MANHATTAN (CN) - With the 2nd Circuit having forestalled earlier plans for an en banc rehearing of Brooklyn Bridge mass-arrest claims, Occupy Wall Street protesters told the federal appeals court Tuesday to get their calendars ready.

It was on Dec. 17, 2014, that the court first voted to rehear the appeal en banc.

New York City Mayor Bill de Blasio's administration had requested the rare hearing before 14 judges after a three-judge panel with the court advanced a class action on behalf of more than 700 Occupy Wall Street activists arrested on the Brooklyn Bridge three years earlier.

That original panel then threw a wrench in the en banc rehearing plan late last month by reversing its holding in an amended opinion.

The protesters in turn petitioned the court on Monday for a rehearing, either en banc or before the original three-judge panel.

Their attorney, Mara Verheyden-Hilliard with Partnership for Civil Justice Fund in Washington, notes in the petition that the panel's about-face "eviscerates fifty years of constitutional jurisprudence."

"This subverts the core of First Amendment, Fourth Amendment and Due Process protections, substantially chills the exercise of fundamental free speech rights and sends a message to ordinary people to stay home or risk being punished for free expression and peaceful assembly," the 20-page petition states.

She asked for the panel either to reconsider their decision for a third time, or to convene the entire Second Circuit for a 14-judge en banc review.

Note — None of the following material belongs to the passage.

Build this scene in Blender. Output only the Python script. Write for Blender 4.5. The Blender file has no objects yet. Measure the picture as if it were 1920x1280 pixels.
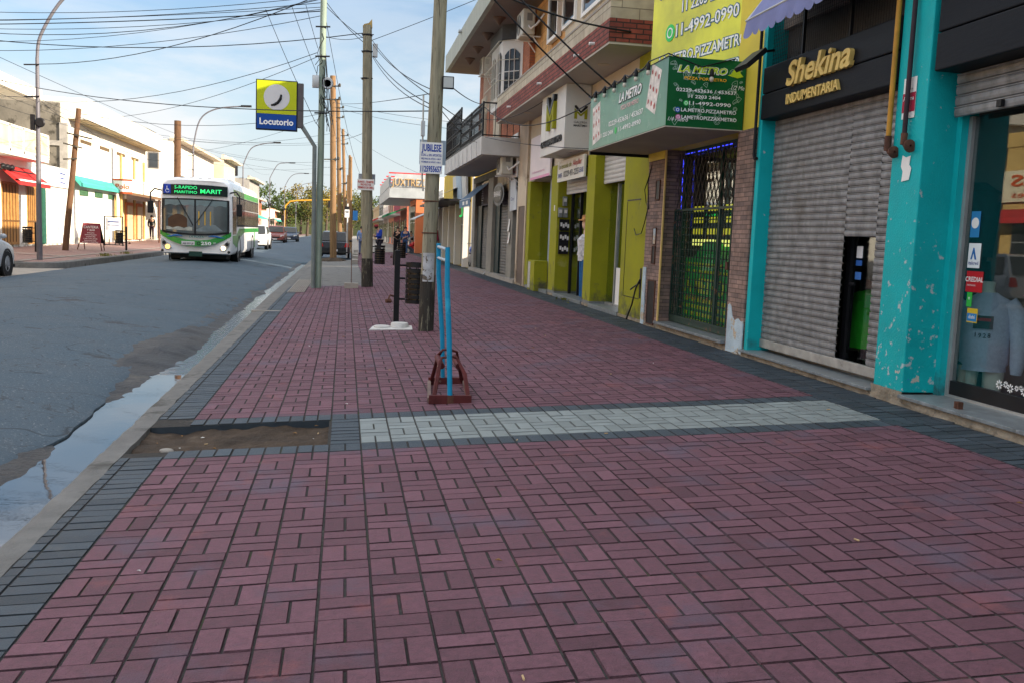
import bpy, bmesh, math, random
from mathutils import Vector, Matrix, noise
R = math.radians
rnd = random.Random(7)
scene = bpy.context.scene
COL = scene.collection

# ---------------------------------------------------------------- camera, sky, sun, exposure
SUN_EL, SUN_AZ = R(18.5), R(120.0)          # azimuth clockwise from +Y: the sun stands low on the right, a little behind the viewer
cam_d = bpy.data.cameras.new("camera")
cam_d.sensor_width = 36.0
cam_d.lens = 1733.0 / 1920.0 * 36.0
cam_d.clip_start, cam_d.clip_end = 0.1, 3000.0
cam = bpy.data.objects.new("camera", cam_d)
COL.objects.link(cam)
def cam_matrix(yaw, pit, rol, loc):
    f = Vector((math.sin(yaw)*math.cos(pit), math.cos(yaw)*math.cos(pit), -math.sin(pit)))
    r = Vector((math.cos(yaw), -math.sin(yaw), 0)); u = r.cross(f)
    r2 = r*math.cos(rol) + u*math.sin(rol); u2 = u*math.cos(rol) - r*math.sin(rol)
    m = Matrix((r2, u2, -f)).transposed().to_4x4()
    m.translation = loc
    return m
cam.matrix_world = cam_matrix(.1817, .1114, .0394, (0, 0, 1.4085))
scene.camera = cam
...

The New York City Law Department said the rehearing is unnecessary, saying the Feb. 23 "decision correctly recognized that the defendant officers are entitled to qualified immunity from damages in this case."

"As we have consistently maintained, the alleged facts and multiple videotapes of the events do not show that the plaintiffs were ever granted permission to march onto and block all vehicular traffic on the roadway of the Brooklyn Bridge," the city said in a statement.

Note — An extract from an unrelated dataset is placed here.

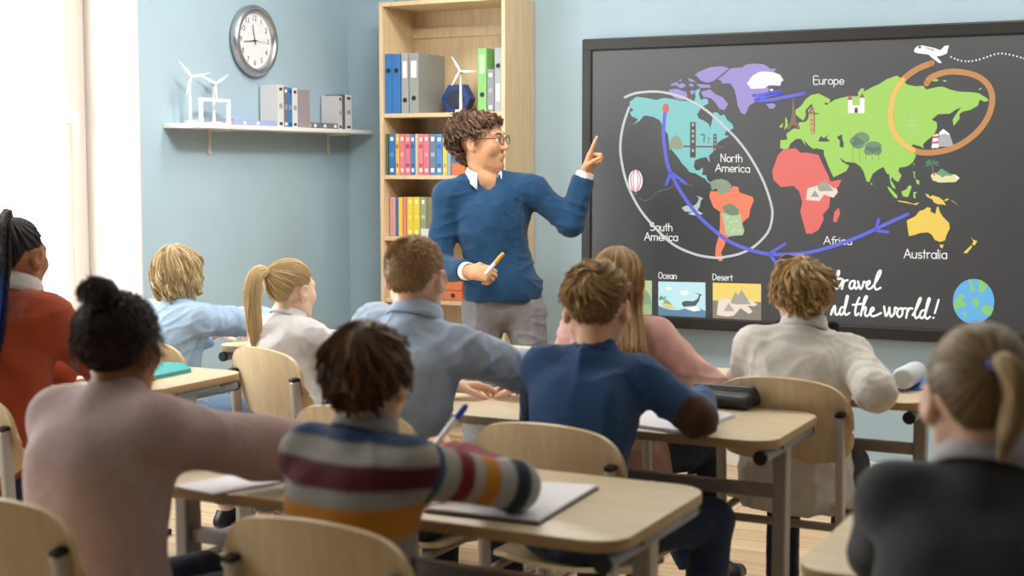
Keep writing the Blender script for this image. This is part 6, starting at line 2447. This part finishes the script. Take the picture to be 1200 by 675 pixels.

The protesters meanwhile say that the footage vindicates their position. Since the footage shows one police officer warning protesters through a bullhorn not to enter the bridge, they say it stands to reason that only those at the head of the march heard his message over the shouting and chanting.

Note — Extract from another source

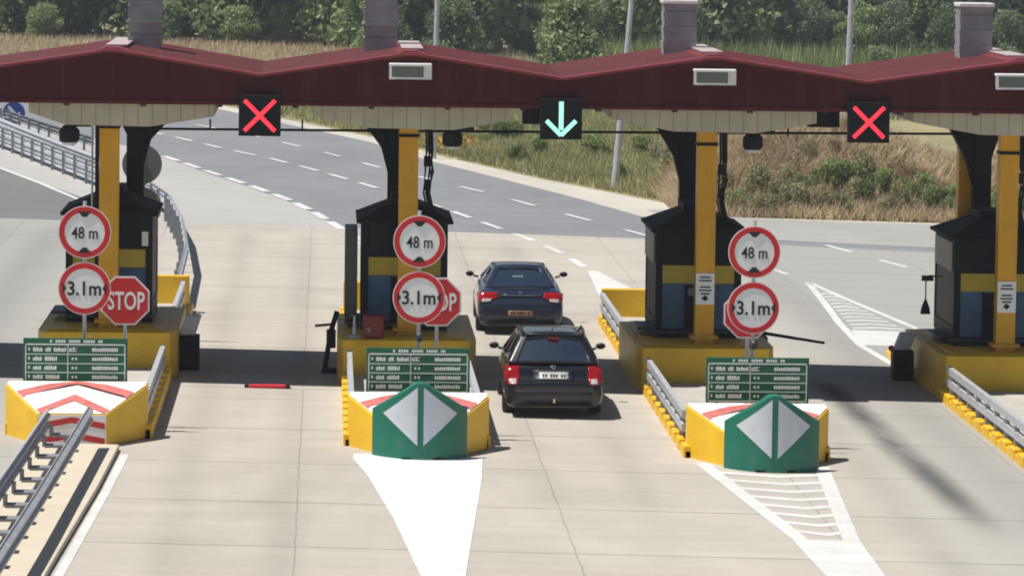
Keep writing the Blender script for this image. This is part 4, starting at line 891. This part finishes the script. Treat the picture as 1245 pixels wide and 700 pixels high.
for j in range(26):
    x = -26+j*3.1+random.uniform(-.8,.8); yb_ = np.interp(x,[-26,-22,-10,-2,2,8,12,20,30,60],[180,181,182,180,168,172,186,190,196,200])
    tree(ks[j], x, yb_+random.uniform(-2.5,2.5), random.uniform(.85,1.15), LBL[ks[j]])
    if j % 2 == 0: tree('dark', x+1.6, yb_+8+random.uniform(-1,2), random.uniform(1.0,1.3), LBL['dark'])
    tree(random.choice(('dark','mid')), x+random.uniform(-1,1), yb_+16, random.uniform(1.1,1.4), 'green tree in the second row of the wood edge')
    for q in range(2): tree(random.choice(('pale','mid','dark','mid')), x+random.uniform(-1.6,1.6), yb_-random.uniform(2.5,4.5), random.uniform(.30,.46), 'low shrub at the foot of the wood edge', 'shrubs at the wood edge')
for (x,y,s,k,lab) in ((5.2,150,.5,'dark','dark round tree left of the pole behind the second roof vent'),(11.2,142,.62,'mid','broad light green tree above the middle of the roof'),(27.6,144,.28,'dark','lone dark bush in front of the corn at right')):
    tree(k, x, y, s, lab, 'single trees in the field')
# bushes on the bank and the verge
def bush_mesh(m, seed):
    blobs = [(random.uniform(-.5,.5),random.uniform(-.35,.35),random.uniform(.2,.75),random.uniform(.22,.42),random.uniform(.2,.35),random.uniform(.2,.38)) for _ in range(11)]
    pts = crown_pts(2200, blobs); pts = pts[pts[:,2]>0]; tmp = quads_obj('leaves', pts, .06, m, elong=1.9); me = tmp.data; bpy.data.objects.remove(tmp)
    b = MB()
    for _ in range(7):
        a_ = random.uniform(0,6.28); b.tube([(0,0,-.1),(.25*math.cos(a_),.2*math.sin(a_),.4),(.45*math.cos(a_),.35*math.sin(a_),.85)], [.025,.015,.006], 5)
    tmp = b.build('stems', BARK); tm = tmp.data; bpy.data.objects.remove(tmp); return me, tm
FRD = foliage('reddish_weeds', (.24,.13,.09), (.42,.30,.19), sc=1.2); FOL = foliage('olive_leaves', (.26,.25,.12), (.50,.46,.27), sc=1.2)
bp_ = {'green':[bush_mesh(FB,k) for k in range(3)], 'olive':[bush_mesh(FOL,k) for k in range(2)], 'red':[bush_mesh(FRD,0)]}
def bush(kind, x, y, s, label, group):
    me, tm = random.choice(bp_[kind]); z = gz(x)-.05+(mound_h(x,y) if y < 67 and x > 6 else 0)
    t = thing('bush', label, 'bush', (x,y,z), random.uniform(0,6.28), group); t.scale = (s*random.uniform(.75,1.05),s*.9,s*random.uniform(.85,1.2))
    for nme, q in (('leaves',me),('stems',tm)): o = bpy.data.objects.new(nme, q); COL.objects.link(o); o.parent = t
lb = {'green':'fresh green bush on the dry bank right of the third booth','olive':'olive green bush on the dry bank right of the third booth','red':'reddish brown weed clump on top of the dry bank'}
for k in range(38):
    x = 10.2+k*.205+random.uniform(-.1,.1); kind = random.choice(('green','green','olive')) if x > 13.2 else random.choice(('olive','olive','green'))
    bush(kind, x, 46.8+random.uniform(-.4,1.3), random.uniform(.45,.85), lb[kind], 'bushes at the foot of the bank')
for k in range(9):
    x = 12.6+k*.5+random.uniform(-.2,.2); bush(random.choice(('red','red','olive')), x, 48.2+random.uniform(-.3,2.4), random.uniform(.4,.6), lb['red'] if False else 'brownish weed clump on the slope of the dry bank', 'weed clumps on the bank')
for k in range(16):
    x = 17.9+k*.55; bush(random.choice(('green','olive')), x, 47+random.uniform(-.4,1.5), random.uniform(.7,1.05), 'bush on the bank hidden behind the rightmost booth', 'bushes behind the rightmost booth')
for k in range(26):
    y = random.uniform(58,100); e = np.interp(y,[50,56,62,71,83,95,107],[9.4,7.4,5.4,2.9,.5,-3,-6.5]); x = e+random.uniform(1.4,9)
    bush(random.choice(('green','green','olive')), x, y, random.uniform(.5,1.0), 'low green bush in the rough grass beside the curving road', 'bushes in the roadside grass')
# grass
GD = foliage('dry_grass', (.40,.31,.19), (.70,.58,.40), sc=.3); GG = foliage('green_grass', (.15,.19,.07), (.50,.46,.25), sc=.35); CRN = foliage('corn', (.11,.18,.055), (.38,.44,.18), sc=.4); YFL = foliage('yellow_flowers', (.45,.28,.05), (.6,.42,.08))
def stuff(o, lab, cat): return tag(o, lab, cat, kind='stuff')
# roadside green
n = 90000; Y_ = 46+(rng.random(n)**1.3)*75; E_ = np.interp(Y_,[46,50,56,62,71,83,95,107,126],[11.4,9.6,7.6,5.6,3.1,.7,-2.8,-6.3,-10.6]); X_ = E_+.25+rng.random(n)*(14+Y_*.05)
P0 = np.stack([X_,Y_,K*X_-.05+np.array([mound_h(x,y) if x>6.4 and y<67 else 0 for x,y in zip(X_,Y_)])],1); keep = ~((P0[:,0]>10.6)&(P0[:,1]<58))
stuff(blades_obj('roadside_grass', P0[keep], .34, .05, GG), 'rough green grass growing beside the curving road', 'grass')
n = 70000; X_ = 9+rng.random(n)*16; Y_ = 46+rng.random(n)*10; P0 = np.stack([X_,Y_,K*X_-.05+np.array([mound_h(x,y)*(1+wob(x,y)) for x,y in zip(X_,Y_)])],1)
stuff(blades_obj('bank_grass', P0, .42, .05, GD, .5), 'dry straw coloured grass covering the bank', 'grass')
n = 60000; X_ = -34+rng.random(n)*60; Y_ = 140+rng.random(n)*42; P0 = np.stack([X_,Y_,K*X_-.03],1); P0 = P0[(X_ < 10)]
stuff(blades_obj('field_grass', P0, .55, .11, GD, .25), 'tall dry grass in the field before the left trees', 'grass')
n = 40000; X_ = 2+rng.random(n)*50; Y_ = 110+rng.random(n)*58; P0 = np.stack([X_,Y_,K*X_-.03],1)
stuff(blades_obj('meadow_grass', P0, .6, .12, GG, .3), 'green meadow grass behind the middle of the roof', 'grass')
# corn: rows of stalks with arching leaves
rows = np.arange(150, 163, 1.0); C1 = []
for yr in rows:
    xx = np.arange(14, 52, .34)+rng.normal(size=len(np.arange(14,52,.34)))*.08; C1.append(np.stack([xx, yr+rng.normal(size=len(xx))*.12, K*xx-.03],1))
C1 = np.concatenate(C1); pts = []
for k in range(7):
    q = C1.copy(); q[:,2] += .3+.24*k; q[:,:2] += rng.normal(size=(len(q),2))*.16; pts.append(q)
q = np.repeat(C1, 9, axis=0); q[:,:2] += rng.normal(size=(len(q),2))*.10; q[:,2] += rng.random(len(q))*1.0
stuff(blades_obj('corn_field', q, 1.05, .09, CRN, .22), 'rows of tall corn in the field behind the right roof', 'corn')
n = 260; X_ = 2.9+rng.normal(size=n)*.55; Y_ = 74+rng.normal(size=n)*1.2; P0 = np.stack([X_,Y_,K*X_+.3+rng.random(n)*.35],1)
stuff(quads_obj('yellow_flowers', P0, .14, YFL), 'patch of orange yellow wild flowers beside the road', 'flowers')

# ------------------------------------------------------------------ air
hz = bpy.data.materials.new('haze_air'); hz.use_nodes = True; n = hz.node_tree.nodes; n.remove(n['Principled BSDF'])
pv = n.new('ShaderNodeVolumePrincipled'); pv.inputs['Color'].default_value = (.86,.92,1,1); pv.inputs['Density'].default_value = .0004; pv.inputs['Anisotropy'].default_value = .3
hz.node_tree.links.new(pv.outputs[0], n['Material Output'].inputs['Volume'])
b = MB(); b.box(-270,310,-115,630,-8,22); tag(b.build('haze', hz), 'thin summer haze over the plaza and fields', 'haze', kind='stuff')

Punishing the hundreds of marchers for the refusal of the "front rank of demonstrators" to disperse endorses "guilt by association," Tuesday's petition states.

It has been the city's longtime position that advancing the protesters' civil claims will hamstring the ability of police to control large-scale protests.

That issue boiled up late last year, when thousands snaked through New York City's streets, highways, bridges and tunnels to protest the refusal of grand juries across the country to indict officers for killing unarmed black citizens.

Last year's vote to rehear the Brooklyn Bridge case en banc coincided with such protests.

Verheyden-Hilliard insists in Tuesday's petition that nothing in the original decision would have prevented lawful crowd control.

"The opinion did not restrict authority to issue lawful orders to demonstrators, to physically deny access to prohibited areas, to remove persons from prohibited areas, to use police lines, verbal directives or even force as lawfully permitted, or to lawfully exercise arrest authority," she wrote.

Attorneys for the protesters submitted several pictures into the court record of officers appearing to escort them calmly at their sides.

"This was not a march engaged in civil disobedience," the petition states.

In its reversal, the Second Circuit "cast aside" bedrock constitutional principals, a thundering conclusion by the protesters' lawyers states.

"Free speech and dissent are the lifeblood of a constitutional democracy," Verheyden-Hilliard wrote.

"The fundamental right of free speech will be chilled of a citizen who approaches a police-escorted march given knowledge that the police are free to arrest everyone without warning for simply marching within the escorted march."